Corrió de boca en boca que algunos chonis se habían aposentado en el bar de Yoyo.
Yoyo era una persona muy querida, por su afabilidad y bonhomía. Había habilitado una habitación, que daba a la calle, como bar que regentaba su hijo Pepito.
Todos los niños y muchachos de la zona nos acercamos al bar prestos a observar a los primeros gringos que llegaban al pueblo.
Había un ambiente festivo, tomaban alegremente sus cervezas y comían los enyesques que le preparaban con esmero.
Como la gente se arremolinaba en la entrada y a fuerza de empujones iban pasando hacia el interior, Yoyo los iba invitando a salir a casi todos. Conmigo hacía una excepción, no en vano era su pariente. Por lo tanto, me gocé en primera fila la fiesta que tenía lugar en el bar.
Yo me quedaba absorto observando los lindos ojos verdes de aquellas preciosas mujeres, sus grandes pechos que pugnaban por escaparse de los sostenes. Hermosas mujeres de pelo rubio y de piel tostada pòr el sol.
Les acompañaban unos hombres que no nos llamaban mucho la atención, sólo que bebían una cerveza tras otra.
Por fuera se hacían cábalas:
-Son suecas, ¿no ves lo rubias que son? -comentaba uno.
-No, son alemanas, ¿no te das cuenta que tienen unos pechos enormes?
-Yo creo que son ingleses, pues hablan en ese idioma.
Mientras tanto, yo estaba perplejo escuchándolos hablar en una lengua desconocida para mí.
Por sus gestos, por los movimientos de las manos, por sus carcajadas yo iba interpretando todo lo que se cocía en el bar.
Cuando se pusieron a cantar canciones en su idioma, ya fue el entusiasmo general. Se tarareaban sus melodías, se daban palmas y se aplaudía al terminar.
Así continuó la fiesta en el bar de Yoyo. Los espectadores no nos íbamos, todo nos parecía extraordinario. Queríamos que siguiera el espectáculo horas y horas, no nos importaba que se quedaran días o meses.

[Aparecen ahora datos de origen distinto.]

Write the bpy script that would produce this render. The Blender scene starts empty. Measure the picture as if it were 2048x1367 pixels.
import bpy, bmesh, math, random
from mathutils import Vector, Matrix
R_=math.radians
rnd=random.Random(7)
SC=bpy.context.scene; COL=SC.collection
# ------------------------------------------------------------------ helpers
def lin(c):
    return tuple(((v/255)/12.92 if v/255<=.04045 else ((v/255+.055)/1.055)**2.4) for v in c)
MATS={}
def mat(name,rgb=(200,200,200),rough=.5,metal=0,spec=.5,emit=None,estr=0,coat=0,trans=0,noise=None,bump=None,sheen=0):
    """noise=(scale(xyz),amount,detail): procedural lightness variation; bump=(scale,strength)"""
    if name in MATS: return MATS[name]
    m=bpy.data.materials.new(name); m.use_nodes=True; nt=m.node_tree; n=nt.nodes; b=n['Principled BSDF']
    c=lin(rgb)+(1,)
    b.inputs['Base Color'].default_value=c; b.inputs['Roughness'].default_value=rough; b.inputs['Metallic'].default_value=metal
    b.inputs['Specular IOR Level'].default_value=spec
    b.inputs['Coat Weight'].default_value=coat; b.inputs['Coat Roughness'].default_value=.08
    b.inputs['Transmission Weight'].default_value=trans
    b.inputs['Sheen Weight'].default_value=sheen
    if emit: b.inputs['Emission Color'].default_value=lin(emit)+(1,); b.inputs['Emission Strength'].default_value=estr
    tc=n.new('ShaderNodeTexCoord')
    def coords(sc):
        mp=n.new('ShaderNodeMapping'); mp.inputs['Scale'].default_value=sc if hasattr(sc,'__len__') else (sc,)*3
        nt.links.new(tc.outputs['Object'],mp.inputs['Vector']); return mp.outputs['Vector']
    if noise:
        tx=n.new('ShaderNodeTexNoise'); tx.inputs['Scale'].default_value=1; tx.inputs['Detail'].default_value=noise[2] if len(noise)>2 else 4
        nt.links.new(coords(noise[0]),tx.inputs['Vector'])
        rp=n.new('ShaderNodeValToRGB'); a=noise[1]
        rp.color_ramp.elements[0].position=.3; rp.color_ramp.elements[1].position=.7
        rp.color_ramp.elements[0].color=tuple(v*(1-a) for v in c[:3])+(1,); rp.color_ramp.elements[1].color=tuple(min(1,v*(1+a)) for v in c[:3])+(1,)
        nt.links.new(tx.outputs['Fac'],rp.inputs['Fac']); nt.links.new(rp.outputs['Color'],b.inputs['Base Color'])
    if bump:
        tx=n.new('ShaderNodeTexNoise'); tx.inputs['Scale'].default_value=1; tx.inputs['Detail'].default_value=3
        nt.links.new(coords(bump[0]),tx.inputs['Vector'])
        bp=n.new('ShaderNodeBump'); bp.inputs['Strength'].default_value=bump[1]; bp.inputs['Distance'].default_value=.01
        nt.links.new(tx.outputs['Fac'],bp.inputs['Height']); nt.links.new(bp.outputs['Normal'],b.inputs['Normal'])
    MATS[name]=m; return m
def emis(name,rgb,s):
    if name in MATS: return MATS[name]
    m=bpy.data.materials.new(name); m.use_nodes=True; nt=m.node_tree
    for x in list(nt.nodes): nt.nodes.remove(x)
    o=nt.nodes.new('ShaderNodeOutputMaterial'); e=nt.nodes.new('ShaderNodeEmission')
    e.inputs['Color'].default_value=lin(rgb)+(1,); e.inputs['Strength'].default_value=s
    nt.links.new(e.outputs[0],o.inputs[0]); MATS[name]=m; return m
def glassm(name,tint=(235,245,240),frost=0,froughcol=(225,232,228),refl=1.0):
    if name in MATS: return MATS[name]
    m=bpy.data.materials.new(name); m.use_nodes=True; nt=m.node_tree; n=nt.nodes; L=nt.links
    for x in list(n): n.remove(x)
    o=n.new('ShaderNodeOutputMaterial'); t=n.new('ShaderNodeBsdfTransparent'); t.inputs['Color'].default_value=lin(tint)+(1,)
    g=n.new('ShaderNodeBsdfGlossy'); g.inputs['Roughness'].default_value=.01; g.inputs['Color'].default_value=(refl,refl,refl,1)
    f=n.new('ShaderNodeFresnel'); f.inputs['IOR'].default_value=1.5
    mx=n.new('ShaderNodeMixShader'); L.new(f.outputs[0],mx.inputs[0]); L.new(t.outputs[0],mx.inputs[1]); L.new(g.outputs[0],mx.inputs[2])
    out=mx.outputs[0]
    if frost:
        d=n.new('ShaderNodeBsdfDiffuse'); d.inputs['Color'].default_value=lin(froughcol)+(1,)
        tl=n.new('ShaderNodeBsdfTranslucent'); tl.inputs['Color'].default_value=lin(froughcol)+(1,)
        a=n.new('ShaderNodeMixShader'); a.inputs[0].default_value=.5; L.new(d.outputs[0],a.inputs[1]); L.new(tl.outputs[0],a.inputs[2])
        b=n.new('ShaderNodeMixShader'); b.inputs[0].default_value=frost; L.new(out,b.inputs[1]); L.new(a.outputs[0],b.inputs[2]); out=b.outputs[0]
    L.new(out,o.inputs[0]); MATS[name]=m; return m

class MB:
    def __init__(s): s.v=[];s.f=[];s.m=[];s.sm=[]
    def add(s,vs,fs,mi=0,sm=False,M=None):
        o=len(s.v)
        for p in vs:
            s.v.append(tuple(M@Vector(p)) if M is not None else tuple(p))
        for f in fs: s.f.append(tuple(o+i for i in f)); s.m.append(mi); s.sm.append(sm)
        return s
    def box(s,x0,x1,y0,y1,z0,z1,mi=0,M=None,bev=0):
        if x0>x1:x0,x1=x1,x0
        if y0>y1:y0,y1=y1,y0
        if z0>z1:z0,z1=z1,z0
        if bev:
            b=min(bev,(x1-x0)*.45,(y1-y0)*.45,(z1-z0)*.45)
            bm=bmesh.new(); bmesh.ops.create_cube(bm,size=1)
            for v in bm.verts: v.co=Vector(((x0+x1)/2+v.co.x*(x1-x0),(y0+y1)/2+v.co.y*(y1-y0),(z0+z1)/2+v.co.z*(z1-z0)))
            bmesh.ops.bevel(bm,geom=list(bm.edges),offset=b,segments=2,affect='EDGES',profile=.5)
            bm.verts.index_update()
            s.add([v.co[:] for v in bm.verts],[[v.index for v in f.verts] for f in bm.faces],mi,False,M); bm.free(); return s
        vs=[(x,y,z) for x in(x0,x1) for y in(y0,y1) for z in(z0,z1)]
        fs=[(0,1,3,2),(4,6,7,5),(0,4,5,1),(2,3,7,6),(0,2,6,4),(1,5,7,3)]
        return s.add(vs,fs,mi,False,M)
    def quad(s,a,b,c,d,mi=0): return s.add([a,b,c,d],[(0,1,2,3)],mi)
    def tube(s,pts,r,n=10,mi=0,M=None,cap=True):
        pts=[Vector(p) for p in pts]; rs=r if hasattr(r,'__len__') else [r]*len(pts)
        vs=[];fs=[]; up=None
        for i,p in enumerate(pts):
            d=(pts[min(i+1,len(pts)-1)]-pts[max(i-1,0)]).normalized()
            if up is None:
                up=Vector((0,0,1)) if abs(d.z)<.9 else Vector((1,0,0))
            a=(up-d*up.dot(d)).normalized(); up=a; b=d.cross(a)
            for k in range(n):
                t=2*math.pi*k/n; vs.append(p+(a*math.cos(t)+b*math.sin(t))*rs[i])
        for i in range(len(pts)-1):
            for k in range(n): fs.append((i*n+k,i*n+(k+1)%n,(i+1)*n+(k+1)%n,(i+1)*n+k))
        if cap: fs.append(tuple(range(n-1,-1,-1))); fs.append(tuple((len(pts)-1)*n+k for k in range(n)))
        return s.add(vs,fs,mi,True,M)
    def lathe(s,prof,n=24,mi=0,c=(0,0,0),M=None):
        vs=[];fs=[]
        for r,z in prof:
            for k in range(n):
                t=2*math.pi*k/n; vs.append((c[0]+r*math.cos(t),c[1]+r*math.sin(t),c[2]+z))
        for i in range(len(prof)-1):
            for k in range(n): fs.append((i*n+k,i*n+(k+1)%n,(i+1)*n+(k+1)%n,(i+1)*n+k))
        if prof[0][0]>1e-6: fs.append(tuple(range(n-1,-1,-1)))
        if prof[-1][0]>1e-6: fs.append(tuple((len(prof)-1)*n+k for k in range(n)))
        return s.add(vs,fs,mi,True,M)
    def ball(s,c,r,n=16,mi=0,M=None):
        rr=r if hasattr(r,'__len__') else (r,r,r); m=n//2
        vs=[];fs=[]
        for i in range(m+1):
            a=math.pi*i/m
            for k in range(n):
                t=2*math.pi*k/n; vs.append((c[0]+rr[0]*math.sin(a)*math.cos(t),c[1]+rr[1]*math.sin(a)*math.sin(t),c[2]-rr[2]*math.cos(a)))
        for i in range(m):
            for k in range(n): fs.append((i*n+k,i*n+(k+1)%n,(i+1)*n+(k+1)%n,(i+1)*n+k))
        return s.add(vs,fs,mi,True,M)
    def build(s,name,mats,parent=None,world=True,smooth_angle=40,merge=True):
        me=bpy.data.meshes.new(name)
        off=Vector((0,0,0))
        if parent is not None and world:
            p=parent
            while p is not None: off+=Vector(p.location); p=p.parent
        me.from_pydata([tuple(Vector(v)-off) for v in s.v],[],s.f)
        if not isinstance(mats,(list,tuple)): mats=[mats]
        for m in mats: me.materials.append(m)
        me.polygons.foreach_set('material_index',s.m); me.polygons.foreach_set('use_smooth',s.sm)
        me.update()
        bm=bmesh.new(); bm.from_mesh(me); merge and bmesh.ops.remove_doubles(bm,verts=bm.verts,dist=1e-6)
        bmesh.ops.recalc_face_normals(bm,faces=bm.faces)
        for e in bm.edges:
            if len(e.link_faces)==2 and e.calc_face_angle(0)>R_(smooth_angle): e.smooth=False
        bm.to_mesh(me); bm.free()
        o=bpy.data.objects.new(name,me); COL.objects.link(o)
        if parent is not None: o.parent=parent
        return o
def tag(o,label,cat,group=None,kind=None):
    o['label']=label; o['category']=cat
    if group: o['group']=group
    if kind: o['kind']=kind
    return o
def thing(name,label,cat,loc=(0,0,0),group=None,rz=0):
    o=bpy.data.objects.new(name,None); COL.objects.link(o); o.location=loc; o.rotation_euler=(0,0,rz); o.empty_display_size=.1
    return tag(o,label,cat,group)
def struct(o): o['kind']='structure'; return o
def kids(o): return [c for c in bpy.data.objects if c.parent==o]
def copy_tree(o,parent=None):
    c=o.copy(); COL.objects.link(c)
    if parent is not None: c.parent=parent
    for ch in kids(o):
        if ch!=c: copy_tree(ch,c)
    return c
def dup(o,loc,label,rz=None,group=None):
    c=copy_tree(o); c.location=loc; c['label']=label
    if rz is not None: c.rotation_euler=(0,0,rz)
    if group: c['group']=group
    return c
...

Lamentablemente, llegó el momento de marcharse. Se levantaron y se despidieron animadamente de todos y nosotros fuimos bajando de la nube, hasta darnos cuenta que ya teníamos que vovler a la realidad del monótono transcurrir de los días dándole patadas a la pelota y jugando con los carros hechos a mano con cañas, ruedas de lata y algunas tablas de deshecho.
Ese hecho marcó mi vida en el sentido de dar importancia a los idiomas para poder relacionarme con gente de todos los países.
En el colegio estudiábamos francés, impartido por don Juan Sosa. El inglés llegaría poco tiempo después de la mano de don Rafael Marrero. Allí tomé mis primeras lecciones del idioma de Shakespeare, lecciones que nunca abandonaré mientras viva, pues los idiomas no se dejan nunca de aprender, ni de practicar.